電源についても同様で、モーター電源とCPU電源が共通の場合は
瞬間的な電源電圧低下による
CPUおよびジャイロのリセットにも気を付ける必要があります。
モーターとCPU電源を共通化する場合は
昇降圧レギュレータを使うと安心です。
例によって
モーターの逆起電力が制御特性に悪影響を与えるので、
常時回生可能なモータードライバをおすすめします。これだけで難易度がかなり変わります。
モーターの
コギングトルクとこれに伴う
ヒステリシスも無視できません。
おススメの構成
・ギヤボックス タミヤ シングルギヤボックス、またはダブルギヤボックス(38.2:1 / 114.7:1)
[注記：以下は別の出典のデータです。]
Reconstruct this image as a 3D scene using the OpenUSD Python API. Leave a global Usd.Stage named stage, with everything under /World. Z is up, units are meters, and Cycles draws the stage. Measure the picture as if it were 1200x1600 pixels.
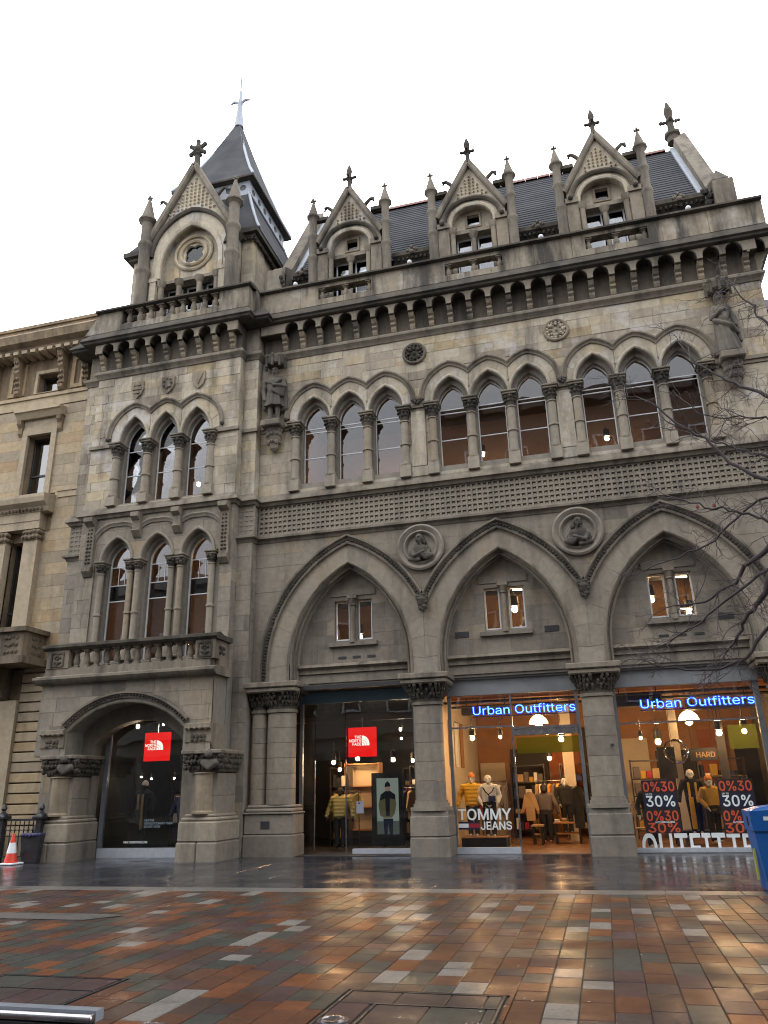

・タイヤ タミヤ スポーツタイヤまたはスリムタイヤ(大径)
・モーター ノーマルFA130
・モーター電源 単3×2 ※できれば5A以上流せるリチウムイオンバッテリー
・ドライバ DRV8835(AE-DRV8835-P)
・エンコーダ アルプスEC10E
・マイコン M5StickC
・ジャイロ M5StickC内蔵
ギヤ比は落ち着きを求めるなら114.7:1、対応角度の範囲を求めるなら38.2:1
低回転型130モーターは電流制限にかかりにくいもののコギングトルクが大きいので、
超低速の制御には向いていない様です。ただし、立たないわけではないので選択肢には
入ります。
ノーマルのFA130はブラシの耐久性が低いのがちょっと心配です。
電池については長時間動かしていると電圧が下がって制御特性が変わります。
大容量のリチウムバッテリーが理想的ですが過放電の保護回路入りだと5A流せるタイプはあまりありません。(例:KEEPPOER 18650 15A放電仕様)
入手性と価格の観点からとりあえず単3×2あたりをおすすめします。
マイコンについて自作としてはちょっと手抜き感がありますが、マイコンに慣れていない方はM5StickCをおすすめします。
マイコンの選定条件に加えて
・ジャイロ搭載
・バッテリー内蔵
・小型
・液晶付き
なので様々なトラブルを回避できます。
PC側のプログラムを作成する必要もありますが
WiFiでUDP通信ができます。
WiFiが使えなくてもUSBでシリアル通信できます。
M5StickCを知るきっかけになった
木楽らぼ様もM5系で倒立制御をされてます。
マイコンの扱いに慣れている人は任意のマイコンで問題ありません。